→ **Source excerpt**

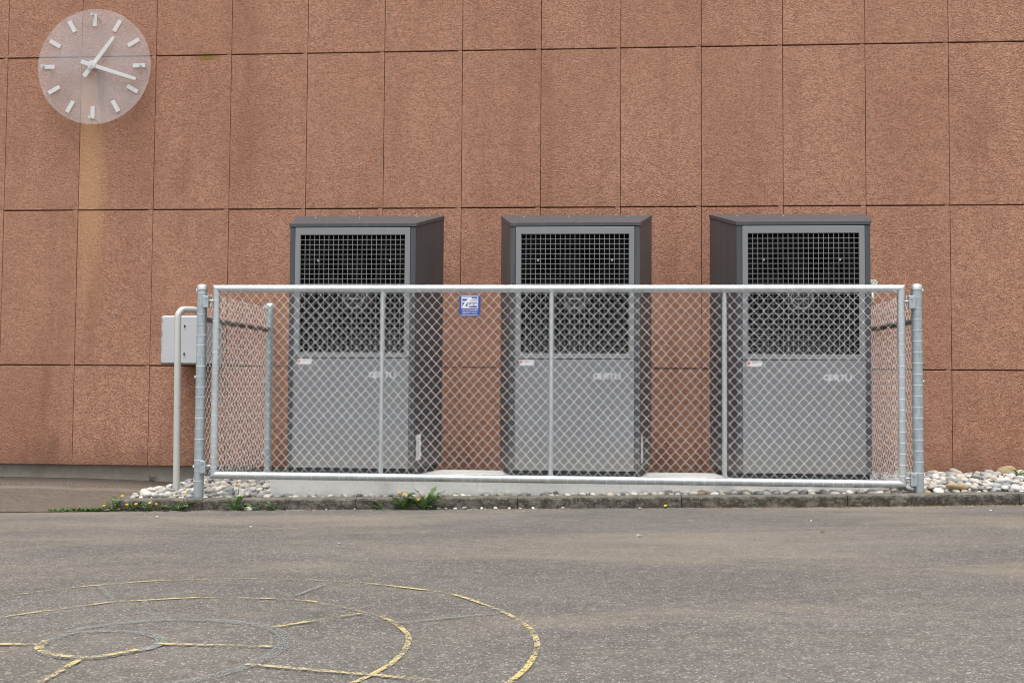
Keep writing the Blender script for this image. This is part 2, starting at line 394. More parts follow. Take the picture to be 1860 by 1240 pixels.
# ------------------------------------------------------------------ ground
KX = [-3, .8, 1.8, 3.2, 4.5, 6.2, 7.4, 10]; KZ = [-.095, -.085, -.056, -.027, 0, .033, .066, .10]
WX = [-3, .05, .7, 1.25, 1.6, 1.8]; WZ = [-.005, -.007, -.009, -.023, -.04, -.06]
YK = -1.62                                        # front face of the kerb
def kz(x): return lerp(KX, KZ, x)
def gz(x, y):
    if y <= YK: return kz(x) + .02 * min(YK - y, 7.0)
    if x < 1.72:
        w = lerp(WX, WZ, x); t = min(1, (y - YK) / 1.67); return kz(x) * (1 - t) + w * t - .004
    return kz(x) - .03
def sheet(name, xs, ys, zf, mat):
    mb = MB(); vs = [(x, y, zf(x, y)) for y in ys for x in xs]; nx = len(xs)
    fs = [(j * nx + i, j * nx + i + 1, (j + 1) * nx + i + 1, (j + 1) * nx + i) for j in range(len(ys) - 1) for i in range(nx - 1)]
    mb.add(vs, fs, True); return mb.obj(name, mat, fix=False)
gx = [-150, -60, -25, -12, -6] + [-3 + .25 * i for i in range(53)] + [12, 16, 25, 60, 150]
gy = [-150, -60, -25, -14, -10] + [-8.62 + .35 * i for i in range(20)] + [-1.64, YK, -1.619, -1.2, -.8, -.4, .05, .4, 10, 40, 150]
g = sheet('ground', gx, gy, gz, 'asphalt'); tag(g, 'grey brown asphalt schoolyard surface with worn tan patches', kind='structure')
px = [-12, -6] + [-3 + .25 * i for i in range(18)] + [1.69]
pth = sheet('path', px, [-1.612, -1.3, -.9, -.5, -.2, .06], lambda x, y: gz(x, y) + .006, 'path')
tag(pth, 'strip of brown stained asphalt between the plinth and the yard', kind='structure')

# worn painted circles of a playground game
def ribbon(mb, pts, w, z=.004):
    P = [Vector(p) for p in pts]; L = []
    for i, q in enumerate(P):
        d = (P[min(i + 1, len(P) - 1)] - P[max(i - 1, 0)]).normalized(); nrm = Vector((-d.y, d.x))
        L.append((q + nrm * w / 2, q - nrm * w / 2))
    vs = [(a.x, a.y, gz(a.x, a.y) + z) for pr in L for a in pr]
    mb.add(vs, [(2 * i + 1, 2 * i + 3, 2 * i + 2, 2 * i) for i in range(len(P) - 1)])
def smooth(pts, n=6, closed=False):
    P = [Vector(p) for p in pts]; out = []
    for i in range(len(P) - 1):
        p0 = P[i - 1] if i else (P[-2] if closed else P[0]); p1, p2 = P[i], P[i + 1]; p3 = P[i + 2] if i + 2 < len(P) else (P[1] if closed else P[-1])
        for k in range(n):
            t = k / n
            out.append(.5 * ((2 * p1) + (p2 - p0) * t + (2 * p0 - 5 * p1 + 4 * p2 - p3) * t * t + (3 * p1 - p0 - 3 * p2 + p3) * t ** 3))
    return out + [P[-1]]
circ = empty('painted_circles', (3.45, -5.38, 0), label='worn yellow and grey ring game painted on the asphalt', kind='structure')
C_OUT = [(2.62, -4.99), (2.66, -4.83), (2.759, -4.681), (2.821, -4.604), (2.914, -4.504), (3.042, -4.411), (3.198, -4.339), (3.438, -4.305), (3.713, -4.326), (3.826, -4.355), (3.958, -4.399), (4.133, -4.503), (4.293, -4.613), (4.437, -4.819), (4.534, -5.001), (4.598, -5.182), (4.626, -5.366), (4.622, -5.529), (4.599, -5.682), (4.54, -5.87), (4.43, -6.1)]
C_SEC = [(2.83, -5.3), (2.89, -5.14), (2.964, -5.032), (3.025, -4.952), (3.094, -4.878), (3.203, -4.77), (3.296, -4.74), (3.432, -4.696), (3.573, -4.695), (3.785, -4.725), (3.914, -4.795), (4.081, -4.945), (4.14, -5.008), (4.213, -5.132), (4.267, -5.273), (4.286, -5.411), (4.284, -5.52), (4.275, -5.604), (4.233, -5.745), (4.16, -5.9)]
C_THI = [(3.283, -5.24), (3.308, -5.178), (3.369, -5.116), (3.453, -5.077), (3.546, -5.057), (3.68, -5.075), (3.78, -5.121), (3.858, -5.181), (3.921, -5.278), (3.949, -5.359), (3.955, -5.481), (3.936, -5.595), (3.896, -5.684), (3.842, -5.754), (3.72, -5.86)]
C_INN = [(3.303, -5.429), (3.286, -5.36), (3.294, -5.267), (3.349, -5.222), (3.443, -5.224), (3.533, -5.263), (3.592, -5.325), (3.612, -5.394), (3.587, -5.462), (3.526, -5.531), (3.459, -5.544), (3.389, -5.52), (3.334, -5.475), (3.303, -5.429)]
def line(name, pts, w, mat, z=.004, sm=True):
    mb = MB(); ribbon(mb, smooth(pts) if sm else [Vector(pts[0]).lerp(Vector(pts[1]), k / 8) for k in range(9)], w, z)
    o = mb.obj(name, mat, None, fix=False); o.parent = circ; o.matrix_parent_inverse = Matrix.Translation((-3.45, 5.38, 0)); return o
line('circle_line', C_OUT, .016, 'yellow'); line('circle_line', C_SEC, .016, 'yellow')
line('circle_line', C_THI, .038, 'greyblue'); line('circle_line', C_INN, .030, 'greyblue')
line('circle_line', C_INN[8:] + C_INN[:2][1:2], .022, 'yellow', .008)
for a, b, m in [((2.995, -4.457), (3.199, -4.763), 'greyblue'), ((3.296, -4.759), (3.455, -5.058), 'greyblue'), ((2.9, -5.41), (3.283, -5.393), 'yellow'),
                ((3.612, -5.385), (3.929, -5.414), 'yellow'), ((3.481, -5.554), (3.504, -5.85), 'yellow'), ((3.855, -5.17), (4.082, -4.95), 'yellow'),
                ((3.921, -5.602), (4.417, -5.745), 'yellow'), ((4.199, -5.109), (4.51, -4.946), 'greyblue'), ((3.834, -4.388), (3.779, -4.667), 'greyblue')]:
    line('spoke_line', (a, b), .018, m, .006, False)
line('paint_dash', ((4.433, -5.404), (4.458, -5.398)), .012, 'bluepaint', .006, False); line('paint_dash', ((4.126, -4.726), (4.152, -4.726)), .012, 'bluepaint', .006, False)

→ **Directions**
Transcribe the whole listing exactly. Pictures are excluded.

→ **Solution to this problem**
Keep writing the Blender script for this image. This is part 2, starting at line 394. More parts follow. Take the picture to be 1860 by 1240 pixels.
# ------------------------------------------------------------------ ground
KX = [-3, .8, 1.8, 3.2, 4.5, 6.2, 7.4, 10]; KZ = [-.095, -.085, -.056, -.027, 0, .033, .066, .10]
WX = [-3, .05, .7, 1.25, 1.6, 1.8]; WZ = [-.005, -.007, -.009, -.023, -.04, -.06]
YK = -1.62                                        # front face of the kerb
def kz(x): return lerp(KX, KZ, x)
def gz(x, y):
    if y <= YK: return kz(x) + .02 * min(YK - y, 7.0)
    if x < 1.72:
        w = lerp(WX, WZ, x); t = min(1, (y - YK) / 1.67); return kz(x) * (1 - t) + w * t - .004
    return kz(x) - .03
def sheet(name, xs, ys, zf, mat):
    mb = MB(); vs = [(x, y, zf(x, y)) for y in ys for x in xs]; nx = len(xs)
    fs = [(j * nx + i, j * nx + i + 1, (j + 1) * nx + i + 1, (j + 1) * nx + i) for j in range(len(ys) - 1) for i in range(nx - 1)]
    mb.add(vs, fs, True); return mb.obj(name, mat, fix=False)
gx = [-150, -60, -25, -12, -6] + [-3 + .25 * i for i in range(53)] + [12, 16, 25, 60, 150]
gy = [-150, -60, -25, -14, -10] + [-8.62 + .35 * i for i in range(20)] + [-1.64, YK, -1.619, -1.2, -.8, -.4, .05, .4, 10, 40, 150]
g = sheet('ground', gx, gy, gz, 'asphalt'); tag(g, 'grey brown asphalt schoolyard surface with worn tan patches', kind='structure')
px = [-12, -6] + [-3 + .25 * i for i in range(18)] + [1.69]
pth = sheet('path', px, [-1.612, -1.3, -.9, -.5, -.2, .06], lambda x, y: gz(x, y) + .006, 'path')
tag(pth, 'strip of brown stained asphalt between the plinth and the yard', kind='structure')

# worn painted circles of a playground game
def ribbon(mb, pts, w, z=.004):
    P = [Vector(p) for p in pts]; L = []
    for i, q in enumerate(P):
        d = (P[min(i + 1, len(P) - 1)] - P[max(i - 1, 0)]).normalized(); nrm = Vector((-d.y, d.x))
        L.append((q + nrm * w / 2, q - nrm * w / 2))
    vs = [(a.x, a.y, gz(a.x, a.y) + z) for pr in L for a in pr]
    mb.add(vs, [(2 * i + 1, 2 * i + 3, 2 * i + 2, 2 * i) for i in range(len(P) - 1)])
def smooth(pts, n=6, closed=False):
    P = [Vector(p) for p in pts]; out = []
    for i in range(len(P) - 1):
        p0 = P[i - 1] if i else (P[-2] if closed else P[0]); p1, p2 = P[i], P[i + 1]; p3 = P[i + 2] if i + 2 < len(P) else (P[1] if closed else P[-1])
        for k in range(n):
            t = k / n
            out.append(.5 * ((2 * p1) + (p2 - p0) * t + (2 * p0 - 5 * p1 + 4 * p2 - p3) * t * t + (3 * p1 - p0 - 3 * p2 + p3) * t ** 3))
    return out + [P[-1]]
circ = empty('painted_circles', (3.45, -5.38, 0), label='worn yellow and grey ring game painted on the asphalt', kind='structure')
C_OUT = [(2.62, -4.99), (2.66, -4.83), (2.759, -4.681), (2.821, -4.604), (2.914, -4.504), (3.042, -4.411), (3.198, -4.339), (3.438, -4.305), (3.713, -4.326), (3.826, -4.355), (3.958, -4.399), (4.133, -4.503), (4.293, -4.613), (4.437, -4.819), (4.534, -5.001), (4.598, -5.182), (4.626, -5.366), (4.622, -5.529), (4.599, -5.682), (4.54, -5.87), (4.43, -6.1)]
C_SEC = [(2.83, -5.3), (2.89, -5.14), (2.964, -5.032), (3.025, -4.952), (3.094, -4.878), (3.203, -4.77), (3.296, -4.74), (3.432, -4.696), (3.573, -4.695), (3.785, -4.725), (3.914, -4.795), (4.081, -4.945), (4.14, -5.008), (4.213, -5.132), (4.267, -5.273), (4.286, -5.411), (4.284, -5.52), (4.275, -5.604), (4.233, -5.745), (4.16, -5.9)]
C_THI = [(3.283, -5.24), (3.308, -5.178), (3.369, -5.116), (3.453, -5.077), (3.546, -5.057), (3.68, -5.075), (3.78, -5.121), (3.858, -5.181), (3.921, -5.278), (3.949, -5.359), (3.955, -5.481), (3.936, -5.595), (3.896, -5.684), (3.842, -5.754), (3.72, -5.86)]
C_INN = [(3.303, -5.429), (3.286, -5.36), (3.294, -5.267), (3.349, -5.222), (3.443, -5.224), (3.533, -5.263), (3.592, -5.325), (3.612, -5.394), (3.587, -5.462), (3.526, -5.531), (3.459, -5.544), (3.389, -5.52), (3.334, -5.475), (3.303, -5.429)]
def line(name, pts, w, mat, z=.004, sm=True):
    mb = MB(); ribbon(mb, smooth(pts) if sm else [Vector(pts[0]).lerp(Vector(pts[1]), k / 8) for k in range(9)], w, z)
    o = mb.obj(name, mat, None, fix=False); o.parent = circ; o.matrix_parent_inverse = Matrix.Translation((-3.45, 5.38, 0)); return o
line('circle_line', C_OUT, .016, 'yellow'); line('circle_line', C_SEC, .016, 'yellow')
line('circle_line', C_THI, .038, 'greyblue'); line('circle_line', C_INN, .030, 'greyblue')
line('circle_line', C_INN[8:] + C_INN[:2][1:2], .022, 'yellow', .008)
for a, b, m in [((2.995, -4.457), (3.199, -4.763), 'greyblue'), ((3.296, -4.759), (3.455, -5.058), 'greyblue'), ((2.9, -5.41), (3.283, -5.393), 'yellow'),
                ((3.612, -5.385), (3.929, -5.414), 'yellow'), ((3.481, -5.554), (3.504, -5.85), 'yellow'), ((3.855, -5.17), (4.082, -4.95), 'yellow'),
                ((3.921, -5.602), (4.417, -5.745), 'yellow'), ((4.199, -5.109), (4.51, -4.946), 'greyblue'), ((3.834, -4.388), (3.779, -4.667), 'greyblue')]:
    line('spoke_line', (a, b), .018, m, .006, False)
line('paint_dash', ((4.433, -5.404), (4.458, -5.398)), .012, 'bluepaint', .006, False); line('paint_dash', ((4.126, -4.726), (4.152, -4.726)), .012, 'bluepaint', .006, False)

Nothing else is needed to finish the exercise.